DATA SHOWN:
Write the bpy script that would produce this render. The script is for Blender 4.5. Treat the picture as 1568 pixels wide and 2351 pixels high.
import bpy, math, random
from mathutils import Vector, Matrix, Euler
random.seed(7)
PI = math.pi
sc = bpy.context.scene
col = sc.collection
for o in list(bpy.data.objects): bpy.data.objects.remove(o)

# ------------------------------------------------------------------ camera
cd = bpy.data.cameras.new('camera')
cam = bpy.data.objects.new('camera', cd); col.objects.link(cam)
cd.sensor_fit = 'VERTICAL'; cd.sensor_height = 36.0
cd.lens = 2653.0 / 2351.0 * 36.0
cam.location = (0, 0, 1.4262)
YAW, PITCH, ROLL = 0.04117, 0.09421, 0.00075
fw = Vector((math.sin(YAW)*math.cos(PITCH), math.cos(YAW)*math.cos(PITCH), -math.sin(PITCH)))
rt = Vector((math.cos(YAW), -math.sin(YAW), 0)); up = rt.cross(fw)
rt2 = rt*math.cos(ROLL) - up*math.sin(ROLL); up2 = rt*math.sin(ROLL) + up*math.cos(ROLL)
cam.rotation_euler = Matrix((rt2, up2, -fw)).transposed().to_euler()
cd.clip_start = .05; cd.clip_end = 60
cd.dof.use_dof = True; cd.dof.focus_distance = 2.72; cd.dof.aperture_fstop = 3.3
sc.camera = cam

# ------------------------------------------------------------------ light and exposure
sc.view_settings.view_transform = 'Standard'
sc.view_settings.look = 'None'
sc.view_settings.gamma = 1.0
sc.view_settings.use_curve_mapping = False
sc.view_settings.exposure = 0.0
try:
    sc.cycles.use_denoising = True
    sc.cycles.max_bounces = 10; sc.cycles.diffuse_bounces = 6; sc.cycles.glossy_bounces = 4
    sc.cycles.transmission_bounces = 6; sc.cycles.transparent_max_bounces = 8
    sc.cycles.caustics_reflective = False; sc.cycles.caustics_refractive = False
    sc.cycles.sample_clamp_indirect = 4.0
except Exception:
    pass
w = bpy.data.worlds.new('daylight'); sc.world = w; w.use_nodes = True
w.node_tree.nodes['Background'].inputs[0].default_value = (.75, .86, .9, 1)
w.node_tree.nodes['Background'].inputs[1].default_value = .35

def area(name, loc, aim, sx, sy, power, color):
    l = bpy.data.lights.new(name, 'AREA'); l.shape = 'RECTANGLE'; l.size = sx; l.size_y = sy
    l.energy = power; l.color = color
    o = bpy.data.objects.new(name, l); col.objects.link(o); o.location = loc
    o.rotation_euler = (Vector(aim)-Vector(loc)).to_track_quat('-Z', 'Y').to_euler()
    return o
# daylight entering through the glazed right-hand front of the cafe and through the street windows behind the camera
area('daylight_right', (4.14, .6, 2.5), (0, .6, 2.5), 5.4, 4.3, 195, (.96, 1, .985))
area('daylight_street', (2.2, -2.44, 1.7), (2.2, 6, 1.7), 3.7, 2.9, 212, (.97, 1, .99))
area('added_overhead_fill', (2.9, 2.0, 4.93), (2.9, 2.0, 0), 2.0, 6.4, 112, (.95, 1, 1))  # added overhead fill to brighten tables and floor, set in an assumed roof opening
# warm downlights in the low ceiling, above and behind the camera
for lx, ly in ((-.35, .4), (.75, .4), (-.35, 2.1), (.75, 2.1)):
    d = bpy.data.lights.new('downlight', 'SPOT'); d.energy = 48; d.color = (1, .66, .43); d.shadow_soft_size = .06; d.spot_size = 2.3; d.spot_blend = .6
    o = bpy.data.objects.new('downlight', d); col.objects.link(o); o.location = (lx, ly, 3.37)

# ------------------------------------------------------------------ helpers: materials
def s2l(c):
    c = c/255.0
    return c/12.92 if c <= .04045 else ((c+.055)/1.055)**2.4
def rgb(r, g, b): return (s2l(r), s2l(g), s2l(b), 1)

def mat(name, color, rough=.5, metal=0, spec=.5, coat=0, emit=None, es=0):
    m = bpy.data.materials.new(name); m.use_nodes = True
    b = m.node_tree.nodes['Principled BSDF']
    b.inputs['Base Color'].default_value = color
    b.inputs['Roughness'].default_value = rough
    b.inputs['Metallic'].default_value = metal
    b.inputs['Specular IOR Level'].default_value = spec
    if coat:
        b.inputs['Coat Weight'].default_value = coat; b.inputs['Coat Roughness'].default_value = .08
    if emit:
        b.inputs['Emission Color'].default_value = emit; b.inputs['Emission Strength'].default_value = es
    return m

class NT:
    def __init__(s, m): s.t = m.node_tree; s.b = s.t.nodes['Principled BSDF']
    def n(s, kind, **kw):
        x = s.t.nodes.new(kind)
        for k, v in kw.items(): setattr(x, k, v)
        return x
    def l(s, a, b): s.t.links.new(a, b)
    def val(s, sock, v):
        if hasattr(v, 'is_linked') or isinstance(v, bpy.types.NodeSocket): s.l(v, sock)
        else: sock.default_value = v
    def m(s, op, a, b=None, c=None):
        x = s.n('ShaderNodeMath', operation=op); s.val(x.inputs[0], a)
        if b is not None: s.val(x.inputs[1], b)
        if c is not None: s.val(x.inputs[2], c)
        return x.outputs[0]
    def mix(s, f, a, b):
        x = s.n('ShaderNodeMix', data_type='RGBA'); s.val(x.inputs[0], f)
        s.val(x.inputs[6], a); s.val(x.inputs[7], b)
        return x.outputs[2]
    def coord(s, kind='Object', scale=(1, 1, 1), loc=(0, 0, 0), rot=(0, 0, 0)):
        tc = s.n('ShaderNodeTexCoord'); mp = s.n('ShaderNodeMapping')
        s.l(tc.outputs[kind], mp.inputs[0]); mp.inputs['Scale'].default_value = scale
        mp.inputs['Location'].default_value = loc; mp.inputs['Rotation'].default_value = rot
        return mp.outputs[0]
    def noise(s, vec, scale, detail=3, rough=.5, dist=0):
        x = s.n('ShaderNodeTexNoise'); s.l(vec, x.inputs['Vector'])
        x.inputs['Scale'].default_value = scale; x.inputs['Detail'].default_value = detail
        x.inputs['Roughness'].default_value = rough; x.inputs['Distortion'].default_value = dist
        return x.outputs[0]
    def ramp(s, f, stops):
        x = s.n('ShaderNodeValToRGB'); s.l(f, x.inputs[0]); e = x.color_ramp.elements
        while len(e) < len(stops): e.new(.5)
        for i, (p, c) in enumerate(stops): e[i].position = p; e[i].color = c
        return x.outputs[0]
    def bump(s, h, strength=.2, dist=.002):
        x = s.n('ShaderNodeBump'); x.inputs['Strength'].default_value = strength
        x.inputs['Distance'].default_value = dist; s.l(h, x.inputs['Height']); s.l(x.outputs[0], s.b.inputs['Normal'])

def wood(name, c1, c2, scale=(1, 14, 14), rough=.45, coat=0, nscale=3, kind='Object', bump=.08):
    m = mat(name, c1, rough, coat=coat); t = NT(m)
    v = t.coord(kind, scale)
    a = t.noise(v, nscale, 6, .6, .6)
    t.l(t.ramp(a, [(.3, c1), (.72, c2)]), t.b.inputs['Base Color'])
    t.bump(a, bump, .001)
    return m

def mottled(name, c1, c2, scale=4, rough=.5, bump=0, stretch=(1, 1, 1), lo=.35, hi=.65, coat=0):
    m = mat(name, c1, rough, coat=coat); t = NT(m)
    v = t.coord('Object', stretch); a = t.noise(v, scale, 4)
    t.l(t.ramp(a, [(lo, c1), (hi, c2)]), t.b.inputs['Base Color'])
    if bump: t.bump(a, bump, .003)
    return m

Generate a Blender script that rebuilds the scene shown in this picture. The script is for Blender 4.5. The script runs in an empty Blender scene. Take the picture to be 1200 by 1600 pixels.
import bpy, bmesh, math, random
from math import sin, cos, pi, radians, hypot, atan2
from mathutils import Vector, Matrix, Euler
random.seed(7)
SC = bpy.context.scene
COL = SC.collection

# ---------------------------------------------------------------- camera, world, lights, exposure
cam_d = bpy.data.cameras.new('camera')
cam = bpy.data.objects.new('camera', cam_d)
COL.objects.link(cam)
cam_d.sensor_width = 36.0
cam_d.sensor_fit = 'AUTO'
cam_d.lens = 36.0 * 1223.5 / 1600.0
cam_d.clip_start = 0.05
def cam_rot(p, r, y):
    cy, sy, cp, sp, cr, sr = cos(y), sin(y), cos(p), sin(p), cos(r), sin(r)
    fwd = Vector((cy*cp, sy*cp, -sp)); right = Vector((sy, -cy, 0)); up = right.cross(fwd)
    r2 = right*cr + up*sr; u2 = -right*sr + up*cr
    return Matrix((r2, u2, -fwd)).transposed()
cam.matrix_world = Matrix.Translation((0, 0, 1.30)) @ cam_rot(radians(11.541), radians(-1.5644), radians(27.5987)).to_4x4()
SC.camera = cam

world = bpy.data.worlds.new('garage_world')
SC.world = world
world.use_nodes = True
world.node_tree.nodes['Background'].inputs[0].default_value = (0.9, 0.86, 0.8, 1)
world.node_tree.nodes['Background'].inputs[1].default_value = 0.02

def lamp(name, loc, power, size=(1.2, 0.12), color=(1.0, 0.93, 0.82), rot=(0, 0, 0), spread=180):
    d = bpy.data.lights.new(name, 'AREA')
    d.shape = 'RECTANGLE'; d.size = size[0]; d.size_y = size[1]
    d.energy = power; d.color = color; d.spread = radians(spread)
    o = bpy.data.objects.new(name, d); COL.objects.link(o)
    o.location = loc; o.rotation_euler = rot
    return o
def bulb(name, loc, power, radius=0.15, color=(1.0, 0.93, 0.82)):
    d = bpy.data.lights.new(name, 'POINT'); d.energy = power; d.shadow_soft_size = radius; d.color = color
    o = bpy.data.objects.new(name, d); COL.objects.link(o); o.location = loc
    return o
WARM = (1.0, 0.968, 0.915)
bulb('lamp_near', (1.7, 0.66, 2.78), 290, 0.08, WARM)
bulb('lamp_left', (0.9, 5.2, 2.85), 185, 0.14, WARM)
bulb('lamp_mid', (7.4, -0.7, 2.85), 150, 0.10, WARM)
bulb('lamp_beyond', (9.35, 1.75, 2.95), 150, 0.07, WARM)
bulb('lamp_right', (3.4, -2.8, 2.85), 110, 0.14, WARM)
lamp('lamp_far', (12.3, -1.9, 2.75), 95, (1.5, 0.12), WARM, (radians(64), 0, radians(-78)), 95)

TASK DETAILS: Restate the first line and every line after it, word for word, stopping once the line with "for o in list(bpy.data.objects): bpy.data.objects.remove(o)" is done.

FINAL RESULT:
Write the bpy script that would produce this render. The script is for Blender 4.5. Treat the picture as 1568 pixels wide and 2351 pixels high.
import bpy, math, random
from mathutils import Vector, Matrix, Euler
random.seed(7)
PI = math.pi
sc = bpy.context.scene
col = sc.collection
for o in list(bpy.data.objects): bpy.data.objects.remove(o)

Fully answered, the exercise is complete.